Vidal had pulled into the parking lot at the apartment complex around 5:30 p.m. and began walking toward the front door, Det.-Sgt. Mike Carbone, of the Toronto police homicide squad, told reporters at headquarters Wednesday morning.

An unidentified male approached from the other direction and opened fire on Vidal as the two passed each other, Carbone said.

The suspect then fled to nearby Silverstone Drive, hopped into a parked white sedan and sped away.

Investigators are seeking the public's assistance in identifying the suspect and the car, and released images of both taken from closed circuit cameras.

Suspect car

Police need the public's help to identify this car in connection with the death of Dwayne Anthony Vidal. (Toronto Police Service)

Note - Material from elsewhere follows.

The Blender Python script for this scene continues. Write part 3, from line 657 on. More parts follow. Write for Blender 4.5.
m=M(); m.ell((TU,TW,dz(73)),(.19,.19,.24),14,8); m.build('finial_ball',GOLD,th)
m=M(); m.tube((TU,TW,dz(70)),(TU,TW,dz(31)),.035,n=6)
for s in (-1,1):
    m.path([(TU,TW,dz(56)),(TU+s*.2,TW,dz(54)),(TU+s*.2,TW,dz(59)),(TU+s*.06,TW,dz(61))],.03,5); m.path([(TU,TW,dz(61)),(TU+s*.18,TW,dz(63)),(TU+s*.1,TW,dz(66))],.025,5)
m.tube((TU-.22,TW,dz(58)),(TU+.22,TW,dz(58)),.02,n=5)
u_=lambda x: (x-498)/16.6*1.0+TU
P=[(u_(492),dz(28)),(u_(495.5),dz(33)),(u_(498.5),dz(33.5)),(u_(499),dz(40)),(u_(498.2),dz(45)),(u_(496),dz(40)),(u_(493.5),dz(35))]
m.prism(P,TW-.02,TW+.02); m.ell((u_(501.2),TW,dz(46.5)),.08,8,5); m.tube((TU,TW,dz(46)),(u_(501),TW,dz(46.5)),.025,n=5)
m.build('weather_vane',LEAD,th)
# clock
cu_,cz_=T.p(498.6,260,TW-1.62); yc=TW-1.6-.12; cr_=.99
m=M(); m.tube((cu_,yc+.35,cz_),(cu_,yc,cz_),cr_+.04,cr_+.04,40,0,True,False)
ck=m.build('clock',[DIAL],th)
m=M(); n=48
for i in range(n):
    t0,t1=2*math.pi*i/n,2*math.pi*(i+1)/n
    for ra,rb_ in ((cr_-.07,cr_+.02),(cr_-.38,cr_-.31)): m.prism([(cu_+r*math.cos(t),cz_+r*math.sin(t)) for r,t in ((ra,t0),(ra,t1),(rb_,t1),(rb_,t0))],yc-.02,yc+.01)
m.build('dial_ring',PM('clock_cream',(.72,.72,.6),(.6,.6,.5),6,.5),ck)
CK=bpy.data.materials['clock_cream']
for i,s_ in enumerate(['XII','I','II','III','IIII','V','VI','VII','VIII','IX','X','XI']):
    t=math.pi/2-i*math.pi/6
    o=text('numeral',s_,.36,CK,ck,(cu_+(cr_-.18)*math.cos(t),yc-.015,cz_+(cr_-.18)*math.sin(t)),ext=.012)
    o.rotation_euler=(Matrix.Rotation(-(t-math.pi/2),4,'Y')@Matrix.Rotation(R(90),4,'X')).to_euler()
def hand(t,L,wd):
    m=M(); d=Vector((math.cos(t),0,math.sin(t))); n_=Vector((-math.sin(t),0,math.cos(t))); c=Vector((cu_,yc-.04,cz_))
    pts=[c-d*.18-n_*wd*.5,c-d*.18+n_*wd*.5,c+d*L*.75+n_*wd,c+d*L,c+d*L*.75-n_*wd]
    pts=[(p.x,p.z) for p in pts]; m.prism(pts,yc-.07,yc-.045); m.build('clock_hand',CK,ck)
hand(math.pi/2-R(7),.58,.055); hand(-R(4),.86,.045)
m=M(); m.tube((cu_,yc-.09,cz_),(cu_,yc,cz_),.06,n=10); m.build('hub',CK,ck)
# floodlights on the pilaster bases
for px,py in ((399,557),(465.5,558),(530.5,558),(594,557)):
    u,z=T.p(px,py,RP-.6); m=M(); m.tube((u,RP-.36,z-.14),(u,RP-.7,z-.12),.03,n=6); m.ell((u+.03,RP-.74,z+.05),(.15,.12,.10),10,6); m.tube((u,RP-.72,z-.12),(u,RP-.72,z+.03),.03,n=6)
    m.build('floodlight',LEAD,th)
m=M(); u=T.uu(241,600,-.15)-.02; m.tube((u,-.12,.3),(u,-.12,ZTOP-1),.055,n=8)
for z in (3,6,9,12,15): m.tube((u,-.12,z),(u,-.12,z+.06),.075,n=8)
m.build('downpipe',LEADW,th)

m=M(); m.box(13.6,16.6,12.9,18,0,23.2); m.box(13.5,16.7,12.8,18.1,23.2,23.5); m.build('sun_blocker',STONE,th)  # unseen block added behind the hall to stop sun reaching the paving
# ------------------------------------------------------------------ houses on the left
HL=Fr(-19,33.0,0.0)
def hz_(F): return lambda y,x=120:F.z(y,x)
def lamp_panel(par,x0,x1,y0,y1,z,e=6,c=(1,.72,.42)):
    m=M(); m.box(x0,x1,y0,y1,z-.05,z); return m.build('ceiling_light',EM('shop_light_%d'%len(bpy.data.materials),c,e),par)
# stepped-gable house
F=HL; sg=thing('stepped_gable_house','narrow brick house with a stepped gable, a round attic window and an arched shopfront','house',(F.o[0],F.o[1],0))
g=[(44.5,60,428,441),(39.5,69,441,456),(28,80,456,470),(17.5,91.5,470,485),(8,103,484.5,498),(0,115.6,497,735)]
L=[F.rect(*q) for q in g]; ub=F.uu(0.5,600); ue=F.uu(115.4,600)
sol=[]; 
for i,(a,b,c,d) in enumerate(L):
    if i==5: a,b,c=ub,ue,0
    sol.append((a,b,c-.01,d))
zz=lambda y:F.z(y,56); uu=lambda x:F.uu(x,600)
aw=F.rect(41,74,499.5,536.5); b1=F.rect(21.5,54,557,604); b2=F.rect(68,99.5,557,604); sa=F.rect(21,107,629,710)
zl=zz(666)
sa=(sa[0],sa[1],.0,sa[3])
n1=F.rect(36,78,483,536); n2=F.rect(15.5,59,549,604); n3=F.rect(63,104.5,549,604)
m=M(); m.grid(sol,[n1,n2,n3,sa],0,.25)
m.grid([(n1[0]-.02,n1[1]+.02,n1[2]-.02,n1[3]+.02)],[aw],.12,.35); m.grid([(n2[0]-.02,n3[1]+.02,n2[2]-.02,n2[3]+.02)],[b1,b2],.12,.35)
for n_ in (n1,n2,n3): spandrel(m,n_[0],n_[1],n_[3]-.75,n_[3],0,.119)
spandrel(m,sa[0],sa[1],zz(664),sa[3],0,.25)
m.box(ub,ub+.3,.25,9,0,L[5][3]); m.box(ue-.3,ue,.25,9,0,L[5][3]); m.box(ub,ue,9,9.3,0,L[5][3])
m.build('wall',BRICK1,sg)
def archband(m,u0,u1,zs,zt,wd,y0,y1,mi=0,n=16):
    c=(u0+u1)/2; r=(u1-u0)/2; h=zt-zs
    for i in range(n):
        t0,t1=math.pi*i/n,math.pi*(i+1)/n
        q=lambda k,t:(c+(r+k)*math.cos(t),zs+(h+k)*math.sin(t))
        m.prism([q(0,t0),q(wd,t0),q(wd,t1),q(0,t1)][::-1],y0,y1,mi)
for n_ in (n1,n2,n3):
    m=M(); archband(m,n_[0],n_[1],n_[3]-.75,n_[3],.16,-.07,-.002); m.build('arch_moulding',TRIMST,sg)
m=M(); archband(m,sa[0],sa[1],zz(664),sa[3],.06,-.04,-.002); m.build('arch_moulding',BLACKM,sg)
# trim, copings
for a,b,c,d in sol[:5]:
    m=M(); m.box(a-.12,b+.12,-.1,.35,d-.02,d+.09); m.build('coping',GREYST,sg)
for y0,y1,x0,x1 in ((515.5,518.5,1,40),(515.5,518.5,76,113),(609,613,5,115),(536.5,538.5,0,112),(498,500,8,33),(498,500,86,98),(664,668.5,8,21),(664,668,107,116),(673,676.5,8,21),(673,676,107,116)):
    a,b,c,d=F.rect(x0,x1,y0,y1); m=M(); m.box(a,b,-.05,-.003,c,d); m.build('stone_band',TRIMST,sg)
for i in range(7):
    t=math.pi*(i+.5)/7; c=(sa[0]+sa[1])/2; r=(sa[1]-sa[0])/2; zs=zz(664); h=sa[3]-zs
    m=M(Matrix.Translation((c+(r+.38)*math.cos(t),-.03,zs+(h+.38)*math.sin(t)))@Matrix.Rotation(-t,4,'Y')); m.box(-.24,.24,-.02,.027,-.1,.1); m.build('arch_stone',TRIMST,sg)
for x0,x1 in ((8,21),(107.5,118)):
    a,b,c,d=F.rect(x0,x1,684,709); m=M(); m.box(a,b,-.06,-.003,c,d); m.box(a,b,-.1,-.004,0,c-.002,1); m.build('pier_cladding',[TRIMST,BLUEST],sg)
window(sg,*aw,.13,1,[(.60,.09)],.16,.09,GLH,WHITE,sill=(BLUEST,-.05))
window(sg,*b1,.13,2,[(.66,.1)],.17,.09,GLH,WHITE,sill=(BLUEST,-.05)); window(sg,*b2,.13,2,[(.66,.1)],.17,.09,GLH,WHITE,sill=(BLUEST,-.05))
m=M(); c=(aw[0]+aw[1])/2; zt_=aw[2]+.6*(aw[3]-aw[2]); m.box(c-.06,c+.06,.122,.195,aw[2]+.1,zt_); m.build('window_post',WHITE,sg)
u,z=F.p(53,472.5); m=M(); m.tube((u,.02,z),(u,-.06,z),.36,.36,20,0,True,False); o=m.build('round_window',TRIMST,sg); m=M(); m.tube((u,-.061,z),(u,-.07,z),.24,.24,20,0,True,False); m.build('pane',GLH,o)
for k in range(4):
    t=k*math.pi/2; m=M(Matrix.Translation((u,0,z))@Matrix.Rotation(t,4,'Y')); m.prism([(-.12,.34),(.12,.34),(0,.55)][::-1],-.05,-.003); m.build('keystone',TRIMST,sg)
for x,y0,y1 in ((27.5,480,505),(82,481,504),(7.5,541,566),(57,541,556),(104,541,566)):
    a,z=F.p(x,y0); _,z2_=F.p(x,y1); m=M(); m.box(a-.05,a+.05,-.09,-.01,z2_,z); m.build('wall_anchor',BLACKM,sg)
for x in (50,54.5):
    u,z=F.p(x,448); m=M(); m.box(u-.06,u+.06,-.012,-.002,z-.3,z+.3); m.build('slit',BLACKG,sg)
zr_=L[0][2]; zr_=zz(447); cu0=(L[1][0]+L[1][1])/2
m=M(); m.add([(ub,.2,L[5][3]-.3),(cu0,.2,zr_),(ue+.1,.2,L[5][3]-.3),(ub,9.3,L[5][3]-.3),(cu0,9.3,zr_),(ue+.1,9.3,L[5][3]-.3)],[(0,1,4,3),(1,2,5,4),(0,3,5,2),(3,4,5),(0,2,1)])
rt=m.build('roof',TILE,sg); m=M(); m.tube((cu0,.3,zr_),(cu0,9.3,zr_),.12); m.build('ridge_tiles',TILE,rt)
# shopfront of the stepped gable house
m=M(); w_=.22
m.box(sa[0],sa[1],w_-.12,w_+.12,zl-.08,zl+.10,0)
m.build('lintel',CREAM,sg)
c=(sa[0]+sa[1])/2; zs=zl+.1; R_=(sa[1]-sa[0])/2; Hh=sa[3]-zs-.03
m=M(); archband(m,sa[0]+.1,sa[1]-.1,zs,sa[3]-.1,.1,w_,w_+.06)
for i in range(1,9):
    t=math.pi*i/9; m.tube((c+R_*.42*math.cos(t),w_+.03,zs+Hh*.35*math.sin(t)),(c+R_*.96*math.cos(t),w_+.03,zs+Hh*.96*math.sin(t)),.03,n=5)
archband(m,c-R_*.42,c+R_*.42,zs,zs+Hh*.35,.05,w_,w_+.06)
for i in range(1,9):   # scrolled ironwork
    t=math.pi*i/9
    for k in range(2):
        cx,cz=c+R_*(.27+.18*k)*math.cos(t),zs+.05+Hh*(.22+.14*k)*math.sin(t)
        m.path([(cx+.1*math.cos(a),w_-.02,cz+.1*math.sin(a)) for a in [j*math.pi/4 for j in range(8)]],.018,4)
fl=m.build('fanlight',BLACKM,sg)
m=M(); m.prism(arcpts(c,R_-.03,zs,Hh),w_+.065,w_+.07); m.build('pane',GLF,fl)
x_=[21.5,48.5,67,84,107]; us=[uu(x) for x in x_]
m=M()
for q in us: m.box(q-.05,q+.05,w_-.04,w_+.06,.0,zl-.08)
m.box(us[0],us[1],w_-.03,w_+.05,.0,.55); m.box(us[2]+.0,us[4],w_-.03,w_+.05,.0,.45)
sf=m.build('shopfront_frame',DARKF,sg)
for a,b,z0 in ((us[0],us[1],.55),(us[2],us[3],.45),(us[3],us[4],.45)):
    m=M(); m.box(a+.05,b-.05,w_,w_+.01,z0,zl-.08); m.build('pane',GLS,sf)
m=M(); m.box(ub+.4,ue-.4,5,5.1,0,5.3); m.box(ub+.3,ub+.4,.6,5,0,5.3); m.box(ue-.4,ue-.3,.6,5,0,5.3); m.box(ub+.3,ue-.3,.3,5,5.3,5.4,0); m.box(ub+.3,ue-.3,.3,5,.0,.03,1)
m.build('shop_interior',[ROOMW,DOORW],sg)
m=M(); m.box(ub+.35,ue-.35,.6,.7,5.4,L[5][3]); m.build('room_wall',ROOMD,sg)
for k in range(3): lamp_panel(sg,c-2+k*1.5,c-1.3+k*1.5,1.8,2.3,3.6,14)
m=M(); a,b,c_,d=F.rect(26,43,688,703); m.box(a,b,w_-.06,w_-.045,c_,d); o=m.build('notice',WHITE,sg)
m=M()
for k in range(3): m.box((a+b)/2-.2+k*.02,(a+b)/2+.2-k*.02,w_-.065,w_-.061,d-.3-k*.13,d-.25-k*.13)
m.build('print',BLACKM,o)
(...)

"The purpose of this conference today is to reach out to anyone who was in that complex at the time that this occurred to supply us with more background information," Carbone said.

The security camera footage shows a man dressed all in black entering the complex several minutes before Vidal got there and walking around.

Carbone would not say whether he thinks Vidal was targeted, and said he cannot rule out that Vidal was the victim of a random attack. 

That's where he hopes witness information will come in to help paint a clearer picture of what happened that evening.

Vidal was not known to police, he said.

The homicide is Toronto's 11th of 2018.

Dwayne Anthony Vidal

Dwayne Anthony Vidal, 31, was shot outside his apartment on Mount Olive Drive Saturday evening. (Toronto Police Service)

'They are scared'

On Tuesday, Pastor Keaton Austin said shootings in the area have residents on edge, and have left them afraid to let their children outside to play.

"When I speak to people, they are scared: to come out of their house, to empty their garbage," Keaton told CBC Toronto.

"They're trying to get home from work early because they don't want to get shot at."

He has long called for a greater police presence in the area, and called on Police Chief Mark Saunders and Mayor John Tory to help address the violence.

"I'm sick and fed up," he said.

'I'm lucky'

On Jan. 15, 2017, Devante Taylor was left paralyzed after he was shot in his car while driving his three-year-old nephew home in the same Rexdale neighbourhood.

Just a couple of weeks before, area resident Barrington Macpherson, 58, said he was shot twice outside his apartment building as he took out the garbage after returning from the racetrack.

It was New Year's Day 2017 at about 8 p.m. when two youths in a black car, their faces covered, pulled up with tires squealing and started shooting at him, Macpherson told reporters Tuesday.

He was shot twice: in one foot and in the opposite lower leg. He has been unable to work since and his doctor told him he will have a permanent limp.

"My life's stuck," Macpherson said. "But I'm lucky still I'm alive."

Barrington Macpherson

Barrington Macpherson described being shot twice just over a year ago as he took out the garbage, not far from where Dwayne Anthony Vidal was gunned down. (Sue Goodspeed/CBC)

He did not know Vidal, but Macpherson said "a lot of people get shot around here."

He and his wife are planning a move.

"We can't stay here," she said. "It's a war zone."

Asked about the ongoing violence in the neighbourhood, Carbone said police are doing "everything possible" to keep the community safe. 

He would not speak specifically about what sort of police presence was in the community the evening Vidal was shot, or about potential gang activity in the neighbourhood.